Наше приближение было приветствовано возгласом «русского з Варшавы», завидевшего преосвященного в рясе: «Что, батюшка, пожаловали крестить русско-еврейский отдел?»…
– Да уж не вернее ли сказать – еврейско-русский, добродушно откликнулся Преосвященный.
Но русскую территорию все-таки надо было почтить, и к нашим сверткам прибавился еще один. Здесь мы от этого же словоохотливого и очевидно наскучившего сидеть в молчанку «земляка» узнали, между прочим, что сейчас в С. Луисе находится временно и Консул из Чикаго барон А. А. Шлиппенбах, добрый знакомый Преосвященного, прибывший сюда разбирать хлопотливое дело об избиении в здании русского торговца прислужниками. Подробности слушать мы не имели времени, я узнал их позднее в Чикаго от самого барона. Это грустная история, подтвердившая нагляднейшим образом целесообразность отказа России принять участие в Выставке и возможность в ином случае оскорблений со стороны местной администрации на почве сознания безнаказанности, – русские-де непопулярны во всей стране… Торговец-черкес держал в руке не обожженную еще папироску за прилавком, – на него набросились сторожа, исколотили его до крови, разбросали и поломали товар и, как финал, русским же было запрещено торговать…
«Свобода», не правда ли?
Настойчивостью русского консула были достигнуты положительные результаты, убытки обещали заплатить, но разве грошом пощечину смоешь?.. Одно и утешает, что пострадали русские – не совсем русские.

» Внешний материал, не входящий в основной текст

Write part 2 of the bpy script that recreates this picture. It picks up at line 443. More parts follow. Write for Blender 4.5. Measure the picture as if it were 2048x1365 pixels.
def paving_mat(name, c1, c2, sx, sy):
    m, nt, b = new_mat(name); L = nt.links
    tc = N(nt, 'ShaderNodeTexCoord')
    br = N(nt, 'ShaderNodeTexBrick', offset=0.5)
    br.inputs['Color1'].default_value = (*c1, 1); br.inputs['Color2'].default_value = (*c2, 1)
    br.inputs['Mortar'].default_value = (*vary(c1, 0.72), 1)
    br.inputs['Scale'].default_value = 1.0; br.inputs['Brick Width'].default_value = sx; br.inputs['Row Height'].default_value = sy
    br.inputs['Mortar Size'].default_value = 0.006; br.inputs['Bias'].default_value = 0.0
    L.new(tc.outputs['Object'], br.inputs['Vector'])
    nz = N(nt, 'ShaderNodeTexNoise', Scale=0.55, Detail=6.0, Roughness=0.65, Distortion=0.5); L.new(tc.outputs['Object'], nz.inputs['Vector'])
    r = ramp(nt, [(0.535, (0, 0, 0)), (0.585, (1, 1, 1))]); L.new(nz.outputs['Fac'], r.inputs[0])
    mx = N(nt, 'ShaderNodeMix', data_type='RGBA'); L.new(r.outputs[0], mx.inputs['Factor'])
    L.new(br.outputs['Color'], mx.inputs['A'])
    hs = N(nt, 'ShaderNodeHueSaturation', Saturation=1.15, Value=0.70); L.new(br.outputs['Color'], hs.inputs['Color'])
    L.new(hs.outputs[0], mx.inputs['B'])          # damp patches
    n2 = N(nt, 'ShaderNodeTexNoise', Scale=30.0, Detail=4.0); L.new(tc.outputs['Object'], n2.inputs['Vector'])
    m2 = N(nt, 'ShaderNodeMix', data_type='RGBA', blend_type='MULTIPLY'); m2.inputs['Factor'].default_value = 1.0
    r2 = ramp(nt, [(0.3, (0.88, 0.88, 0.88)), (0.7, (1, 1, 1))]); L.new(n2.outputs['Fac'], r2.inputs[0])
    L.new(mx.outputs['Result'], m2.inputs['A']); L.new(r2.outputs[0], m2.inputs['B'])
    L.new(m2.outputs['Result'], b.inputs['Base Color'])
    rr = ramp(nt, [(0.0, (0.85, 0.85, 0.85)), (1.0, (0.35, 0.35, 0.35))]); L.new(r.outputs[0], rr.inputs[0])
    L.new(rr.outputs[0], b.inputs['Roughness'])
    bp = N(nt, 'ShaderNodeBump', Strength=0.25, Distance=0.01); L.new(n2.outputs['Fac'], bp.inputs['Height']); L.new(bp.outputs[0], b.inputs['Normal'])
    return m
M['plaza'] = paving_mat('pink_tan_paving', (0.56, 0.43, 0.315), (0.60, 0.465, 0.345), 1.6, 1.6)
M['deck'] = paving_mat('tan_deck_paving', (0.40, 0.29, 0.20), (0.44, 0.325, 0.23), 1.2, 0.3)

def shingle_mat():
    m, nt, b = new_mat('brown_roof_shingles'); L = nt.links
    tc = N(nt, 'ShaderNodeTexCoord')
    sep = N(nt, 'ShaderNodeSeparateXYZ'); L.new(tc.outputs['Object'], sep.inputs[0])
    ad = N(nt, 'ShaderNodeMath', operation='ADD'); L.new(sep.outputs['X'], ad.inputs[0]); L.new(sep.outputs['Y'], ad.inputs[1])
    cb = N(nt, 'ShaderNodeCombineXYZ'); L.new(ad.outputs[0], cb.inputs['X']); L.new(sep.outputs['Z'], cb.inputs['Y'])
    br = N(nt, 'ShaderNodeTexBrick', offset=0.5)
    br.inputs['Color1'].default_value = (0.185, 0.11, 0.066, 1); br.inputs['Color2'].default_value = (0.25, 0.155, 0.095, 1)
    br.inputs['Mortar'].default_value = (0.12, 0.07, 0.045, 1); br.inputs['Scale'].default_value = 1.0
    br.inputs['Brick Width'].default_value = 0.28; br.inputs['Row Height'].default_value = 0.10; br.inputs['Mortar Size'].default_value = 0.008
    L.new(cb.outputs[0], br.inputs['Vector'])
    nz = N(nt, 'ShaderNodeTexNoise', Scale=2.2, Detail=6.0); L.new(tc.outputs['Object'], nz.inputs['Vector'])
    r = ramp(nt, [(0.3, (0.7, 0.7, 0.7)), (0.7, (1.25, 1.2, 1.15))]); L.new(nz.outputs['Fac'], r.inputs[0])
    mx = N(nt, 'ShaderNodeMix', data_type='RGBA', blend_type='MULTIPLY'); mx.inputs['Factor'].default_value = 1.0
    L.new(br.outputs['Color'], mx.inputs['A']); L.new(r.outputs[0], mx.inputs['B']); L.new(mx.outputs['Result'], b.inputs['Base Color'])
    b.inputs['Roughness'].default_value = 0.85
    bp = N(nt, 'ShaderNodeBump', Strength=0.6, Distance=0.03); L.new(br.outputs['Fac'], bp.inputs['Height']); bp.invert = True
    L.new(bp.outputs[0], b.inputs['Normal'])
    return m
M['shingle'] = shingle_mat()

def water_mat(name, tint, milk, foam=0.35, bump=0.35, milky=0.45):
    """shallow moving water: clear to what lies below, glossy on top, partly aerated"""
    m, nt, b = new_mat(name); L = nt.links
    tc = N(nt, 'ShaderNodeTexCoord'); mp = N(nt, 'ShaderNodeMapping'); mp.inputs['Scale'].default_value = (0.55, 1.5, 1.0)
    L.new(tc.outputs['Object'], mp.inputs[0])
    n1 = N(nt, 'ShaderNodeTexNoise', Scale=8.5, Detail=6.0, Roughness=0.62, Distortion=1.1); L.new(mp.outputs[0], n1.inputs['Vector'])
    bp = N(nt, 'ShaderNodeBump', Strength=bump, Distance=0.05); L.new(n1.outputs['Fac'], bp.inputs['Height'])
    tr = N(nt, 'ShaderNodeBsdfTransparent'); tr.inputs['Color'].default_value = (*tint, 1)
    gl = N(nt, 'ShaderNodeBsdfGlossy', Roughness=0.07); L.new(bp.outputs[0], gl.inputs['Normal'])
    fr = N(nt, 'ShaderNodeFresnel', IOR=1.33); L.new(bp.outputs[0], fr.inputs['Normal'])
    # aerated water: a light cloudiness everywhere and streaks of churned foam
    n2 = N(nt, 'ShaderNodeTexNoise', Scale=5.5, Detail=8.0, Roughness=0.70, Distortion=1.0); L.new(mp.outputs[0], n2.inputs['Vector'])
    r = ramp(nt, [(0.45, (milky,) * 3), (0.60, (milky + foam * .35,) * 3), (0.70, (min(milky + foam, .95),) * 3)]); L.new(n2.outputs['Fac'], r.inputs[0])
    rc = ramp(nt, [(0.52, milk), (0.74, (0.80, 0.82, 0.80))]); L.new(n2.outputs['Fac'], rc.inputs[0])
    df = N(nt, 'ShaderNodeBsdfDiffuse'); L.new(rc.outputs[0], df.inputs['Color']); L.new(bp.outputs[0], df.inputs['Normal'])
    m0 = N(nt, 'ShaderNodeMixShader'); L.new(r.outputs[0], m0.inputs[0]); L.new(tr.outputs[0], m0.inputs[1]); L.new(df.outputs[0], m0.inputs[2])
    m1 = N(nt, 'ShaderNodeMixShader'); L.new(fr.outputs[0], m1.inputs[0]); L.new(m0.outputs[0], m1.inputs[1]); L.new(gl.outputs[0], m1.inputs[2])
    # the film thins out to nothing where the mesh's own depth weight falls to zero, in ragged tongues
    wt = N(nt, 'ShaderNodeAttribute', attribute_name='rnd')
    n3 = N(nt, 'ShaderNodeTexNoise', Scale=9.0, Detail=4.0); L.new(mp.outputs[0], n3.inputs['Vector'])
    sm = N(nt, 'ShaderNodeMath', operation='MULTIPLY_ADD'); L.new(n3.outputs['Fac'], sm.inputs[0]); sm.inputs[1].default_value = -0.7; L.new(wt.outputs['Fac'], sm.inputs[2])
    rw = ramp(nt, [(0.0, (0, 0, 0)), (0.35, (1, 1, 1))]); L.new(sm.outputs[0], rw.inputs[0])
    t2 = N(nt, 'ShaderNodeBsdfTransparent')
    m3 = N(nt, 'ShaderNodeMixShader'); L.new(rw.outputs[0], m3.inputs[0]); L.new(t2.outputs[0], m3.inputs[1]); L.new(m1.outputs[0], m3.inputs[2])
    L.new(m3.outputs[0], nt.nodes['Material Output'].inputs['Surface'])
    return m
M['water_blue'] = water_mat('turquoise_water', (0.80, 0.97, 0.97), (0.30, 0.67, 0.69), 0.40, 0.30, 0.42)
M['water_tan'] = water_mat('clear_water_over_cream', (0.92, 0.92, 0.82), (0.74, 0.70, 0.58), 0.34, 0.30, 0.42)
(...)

Лучший русский экспонат – в другом отделе – меха г. Грюнвальда, а затем отдел русской живописи. Картины разнообразны и интересны. Помещение скудно и неудобно. В галерее встретил Преосвященного со всею любезностью генеральный комиссар русского картинного отдела, из газет узнавший о прибытии на выставку русского Епископа и уверенный, что Владыка не минет посещением отечественной галереи. Он охотно давал объяснения к картинам и снабдил нас изящным каталогом. Порадовал, что жюри признало этот отдел одним из лучших.
Прошли мы затем богато обставленный агрикультурный отдел, подробно осмотрели в отделении минералогии модели, чертежи и способы добывания угля (этим добывает средства к жизни большая половина пасомых Преосвященного на материке) и попрощались с выставкой.